_Task description_: Only the lines from the start of the entries through the line with "return (*out, 1.0)" are wanted; please output them exactly.
....
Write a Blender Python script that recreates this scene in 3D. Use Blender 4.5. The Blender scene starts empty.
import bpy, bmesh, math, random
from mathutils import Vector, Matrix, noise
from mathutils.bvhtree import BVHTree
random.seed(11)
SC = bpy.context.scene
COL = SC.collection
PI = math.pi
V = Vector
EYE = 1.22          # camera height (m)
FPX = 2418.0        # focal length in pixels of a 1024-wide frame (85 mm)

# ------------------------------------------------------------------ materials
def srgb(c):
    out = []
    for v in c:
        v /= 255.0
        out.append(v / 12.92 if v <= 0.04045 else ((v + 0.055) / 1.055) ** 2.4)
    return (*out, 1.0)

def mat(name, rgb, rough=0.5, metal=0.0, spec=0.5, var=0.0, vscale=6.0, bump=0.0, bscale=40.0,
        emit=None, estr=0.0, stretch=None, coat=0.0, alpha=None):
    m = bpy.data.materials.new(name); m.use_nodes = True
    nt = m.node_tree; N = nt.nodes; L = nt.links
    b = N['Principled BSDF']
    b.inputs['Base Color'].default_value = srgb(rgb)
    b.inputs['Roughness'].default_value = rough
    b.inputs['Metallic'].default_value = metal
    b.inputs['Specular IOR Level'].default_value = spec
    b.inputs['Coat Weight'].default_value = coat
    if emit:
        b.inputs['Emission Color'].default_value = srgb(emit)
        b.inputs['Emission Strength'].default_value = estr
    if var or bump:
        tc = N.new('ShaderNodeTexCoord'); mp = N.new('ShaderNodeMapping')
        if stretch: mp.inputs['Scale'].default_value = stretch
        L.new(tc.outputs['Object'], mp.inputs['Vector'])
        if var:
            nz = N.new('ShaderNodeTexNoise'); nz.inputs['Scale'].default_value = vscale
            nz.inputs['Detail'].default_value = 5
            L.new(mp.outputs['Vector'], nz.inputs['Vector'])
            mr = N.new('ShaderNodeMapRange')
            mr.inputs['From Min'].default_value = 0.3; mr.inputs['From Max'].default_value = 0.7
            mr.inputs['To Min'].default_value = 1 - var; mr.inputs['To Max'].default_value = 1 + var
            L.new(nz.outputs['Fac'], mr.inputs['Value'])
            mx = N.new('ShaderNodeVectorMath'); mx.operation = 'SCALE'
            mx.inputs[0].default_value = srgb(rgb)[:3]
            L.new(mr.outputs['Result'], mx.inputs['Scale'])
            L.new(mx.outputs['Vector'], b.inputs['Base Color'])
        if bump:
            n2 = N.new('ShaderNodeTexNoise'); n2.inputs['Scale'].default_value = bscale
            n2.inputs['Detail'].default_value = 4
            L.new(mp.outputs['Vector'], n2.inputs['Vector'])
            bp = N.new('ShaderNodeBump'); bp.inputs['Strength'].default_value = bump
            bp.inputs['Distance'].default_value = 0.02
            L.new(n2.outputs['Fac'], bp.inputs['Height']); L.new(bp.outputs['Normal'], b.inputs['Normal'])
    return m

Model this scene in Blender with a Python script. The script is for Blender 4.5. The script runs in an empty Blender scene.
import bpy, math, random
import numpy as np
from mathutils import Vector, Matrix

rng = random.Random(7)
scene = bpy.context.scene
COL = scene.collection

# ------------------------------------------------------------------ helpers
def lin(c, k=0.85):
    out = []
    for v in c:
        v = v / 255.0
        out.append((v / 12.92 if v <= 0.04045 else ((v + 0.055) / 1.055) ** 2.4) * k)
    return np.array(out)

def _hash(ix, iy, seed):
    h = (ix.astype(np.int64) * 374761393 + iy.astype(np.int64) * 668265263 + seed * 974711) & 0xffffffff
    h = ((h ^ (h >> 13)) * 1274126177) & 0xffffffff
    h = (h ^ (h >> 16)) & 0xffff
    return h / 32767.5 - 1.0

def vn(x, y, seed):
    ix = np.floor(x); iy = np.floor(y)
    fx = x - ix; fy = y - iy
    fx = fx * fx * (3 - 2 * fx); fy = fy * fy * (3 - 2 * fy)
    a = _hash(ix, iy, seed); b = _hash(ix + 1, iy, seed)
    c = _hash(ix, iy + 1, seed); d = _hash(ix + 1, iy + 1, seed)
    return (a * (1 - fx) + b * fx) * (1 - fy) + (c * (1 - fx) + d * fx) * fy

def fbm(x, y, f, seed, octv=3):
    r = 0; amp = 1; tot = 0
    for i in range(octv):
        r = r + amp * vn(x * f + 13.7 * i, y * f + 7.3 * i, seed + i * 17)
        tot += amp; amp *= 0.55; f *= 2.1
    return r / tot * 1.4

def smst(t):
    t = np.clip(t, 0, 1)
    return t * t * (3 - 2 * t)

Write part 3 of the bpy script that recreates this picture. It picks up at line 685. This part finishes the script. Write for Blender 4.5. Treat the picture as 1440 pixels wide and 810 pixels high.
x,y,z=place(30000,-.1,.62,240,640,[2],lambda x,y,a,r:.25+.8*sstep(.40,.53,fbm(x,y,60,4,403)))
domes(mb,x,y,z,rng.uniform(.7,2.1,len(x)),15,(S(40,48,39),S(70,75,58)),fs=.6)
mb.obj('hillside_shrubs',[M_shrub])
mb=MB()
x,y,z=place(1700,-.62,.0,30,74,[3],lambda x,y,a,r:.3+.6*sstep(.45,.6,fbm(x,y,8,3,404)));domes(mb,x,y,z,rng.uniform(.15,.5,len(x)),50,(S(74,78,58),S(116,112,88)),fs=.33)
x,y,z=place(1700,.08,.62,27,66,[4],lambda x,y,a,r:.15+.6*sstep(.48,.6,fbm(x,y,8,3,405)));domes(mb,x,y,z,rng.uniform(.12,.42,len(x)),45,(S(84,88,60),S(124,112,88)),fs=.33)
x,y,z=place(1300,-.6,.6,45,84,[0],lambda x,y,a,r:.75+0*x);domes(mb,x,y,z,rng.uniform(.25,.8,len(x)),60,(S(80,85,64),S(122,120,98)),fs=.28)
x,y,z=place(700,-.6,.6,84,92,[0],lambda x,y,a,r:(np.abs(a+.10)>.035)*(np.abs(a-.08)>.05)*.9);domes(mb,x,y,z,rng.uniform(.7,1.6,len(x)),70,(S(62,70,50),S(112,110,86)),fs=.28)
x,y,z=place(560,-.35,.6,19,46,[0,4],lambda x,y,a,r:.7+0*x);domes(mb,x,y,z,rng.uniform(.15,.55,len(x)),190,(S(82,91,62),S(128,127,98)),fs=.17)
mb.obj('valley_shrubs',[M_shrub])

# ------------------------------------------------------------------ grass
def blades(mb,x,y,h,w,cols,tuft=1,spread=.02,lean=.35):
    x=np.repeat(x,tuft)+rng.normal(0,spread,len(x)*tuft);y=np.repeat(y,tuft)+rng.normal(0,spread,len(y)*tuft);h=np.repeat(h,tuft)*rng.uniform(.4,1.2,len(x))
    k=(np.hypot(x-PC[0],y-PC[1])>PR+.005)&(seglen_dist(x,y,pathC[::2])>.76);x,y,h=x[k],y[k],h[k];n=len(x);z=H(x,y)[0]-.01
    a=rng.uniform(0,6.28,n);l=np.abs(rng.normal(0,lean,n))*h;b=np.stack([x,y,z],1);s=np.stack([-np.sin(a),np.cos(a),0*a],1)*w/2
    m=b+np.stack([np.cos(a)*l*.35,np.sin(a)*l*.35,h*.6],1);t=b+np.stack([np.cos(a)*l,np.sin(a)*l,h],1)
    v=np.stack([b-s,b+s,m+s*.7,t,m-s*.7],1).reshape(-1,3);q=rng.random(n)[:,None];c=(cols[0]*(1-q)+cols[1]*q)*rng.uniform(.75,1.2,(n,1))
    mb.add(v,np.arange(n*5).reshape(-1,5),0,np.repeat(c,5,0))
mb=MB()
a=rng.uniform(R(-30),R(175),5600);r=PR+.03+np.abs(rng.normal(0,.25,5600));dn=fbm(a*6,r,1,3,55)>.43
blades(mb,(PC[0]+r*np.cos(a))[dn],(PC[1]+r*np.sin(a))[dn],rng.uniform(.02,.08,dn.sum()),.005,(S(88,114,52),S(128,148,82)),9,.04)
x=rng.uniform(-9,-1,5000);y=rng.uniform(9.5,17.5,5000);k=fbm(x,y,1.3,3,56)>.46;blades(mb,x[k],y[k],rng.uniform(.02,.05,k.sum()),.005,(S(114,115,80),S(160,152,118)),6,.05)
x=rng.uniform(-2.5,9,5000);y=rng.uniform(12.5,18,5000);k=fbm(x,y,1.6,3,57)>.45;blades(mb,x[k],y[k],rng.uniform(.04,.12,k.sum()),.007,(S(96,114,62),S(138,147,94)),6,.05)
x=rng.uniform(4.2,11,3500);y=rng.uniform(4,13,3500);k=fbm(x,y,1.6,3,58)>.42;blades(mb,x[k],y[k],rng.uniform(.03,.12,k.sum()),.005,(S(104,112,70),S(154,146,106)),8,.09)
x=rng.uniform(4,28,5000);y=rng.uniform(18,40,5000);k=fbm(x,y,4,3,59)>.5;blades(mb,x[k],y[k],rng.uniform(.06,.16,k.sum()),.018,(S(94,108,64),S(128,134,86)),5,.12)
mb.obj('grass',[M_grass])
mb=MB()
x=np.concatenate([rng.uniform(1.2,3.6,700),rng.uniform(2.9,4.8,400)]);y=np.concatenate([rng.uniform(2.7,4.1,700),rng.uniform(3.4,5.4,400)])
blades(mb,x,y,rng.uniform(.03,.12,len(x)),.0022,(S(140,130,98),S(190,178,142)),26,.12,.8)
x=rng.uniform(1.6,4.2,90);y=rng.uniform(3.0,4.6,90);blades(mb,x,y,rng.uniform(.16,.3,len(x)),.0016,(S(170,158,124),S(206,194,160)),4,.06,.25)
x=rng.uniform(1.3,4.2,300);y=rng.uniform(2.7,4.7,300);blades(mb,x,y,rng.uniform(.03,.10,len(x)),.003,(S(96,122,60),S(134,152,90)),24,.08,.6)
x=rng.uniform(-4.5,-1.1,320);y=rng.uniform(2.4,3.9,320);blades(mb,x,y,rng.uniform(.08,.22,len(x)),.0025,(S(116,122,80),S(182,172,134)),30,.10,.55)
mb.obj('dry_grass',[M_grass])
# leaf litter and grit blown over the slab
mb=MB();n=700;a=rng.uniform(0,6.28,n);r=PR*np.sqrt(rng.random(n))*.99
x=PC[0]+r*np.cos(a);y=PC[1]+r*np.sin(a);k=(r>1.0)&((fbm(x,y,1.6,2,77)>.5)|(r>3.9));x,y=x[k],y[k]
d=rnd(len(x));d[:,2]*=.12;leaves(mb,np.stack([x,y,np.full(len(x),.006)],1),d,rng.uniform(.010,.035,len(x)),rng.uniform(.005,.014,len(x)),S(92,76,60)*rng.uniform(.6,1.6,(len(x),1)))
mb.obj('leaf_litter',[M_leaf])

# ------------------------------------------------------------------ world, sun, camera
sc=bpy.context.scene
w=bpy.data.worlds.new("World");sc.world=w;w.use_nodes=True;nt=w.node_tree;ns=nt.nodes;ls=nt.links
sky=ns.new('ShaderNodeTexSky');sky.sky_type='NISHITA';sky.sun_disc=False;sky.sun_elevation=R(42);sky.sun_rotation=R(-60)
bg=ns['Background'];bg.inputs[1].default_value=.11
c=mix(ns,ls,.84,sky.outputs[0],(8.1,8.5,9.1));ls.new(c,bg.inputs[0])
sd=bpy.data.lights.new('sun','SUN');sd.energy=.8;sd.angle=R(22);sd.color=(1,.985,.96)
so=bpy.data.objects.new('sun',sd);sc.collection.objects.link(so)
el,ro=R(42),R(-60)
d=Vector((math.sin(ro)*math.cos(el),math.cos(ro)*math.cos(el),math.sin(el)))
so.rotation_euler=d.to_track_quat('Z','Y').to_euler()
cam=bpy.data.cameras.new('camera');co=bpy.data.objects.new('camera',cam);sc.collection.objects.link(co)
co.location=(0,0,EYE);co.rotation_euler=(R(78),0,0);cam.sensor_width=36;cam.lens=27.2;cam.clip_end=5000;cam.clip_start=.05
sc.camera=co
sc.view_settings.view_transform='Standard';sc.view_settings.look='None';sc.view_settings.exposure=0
....
_Right answer_:
Write a Blender Python script that recreates this scene in 3D. Use Blender 4.5. The Blender scene starts empty.
import bpy, bmesh, math, random
from mathutils import Vector, Matrix, noise
from mathutils.bvhtree import BVHTree
random.seed(11)
SC = bpy.context.scene
COL = SC.collection
PI = math.pi
V = Vector
EYE = 1.22          # camera height (m)
FPX = 2418.0        # focal length in pixels of a 1024-wide frame (85 mm)

# ------------------------------------------------------------------ materials
def srgb(c):
    out = []
    for v in c:
        v /= 255.0
        out.append(v / 12.92 if v <= 0.04045 else ((v + 0.055) / 1.055) ** 2.4)
    return (*out, 1.0)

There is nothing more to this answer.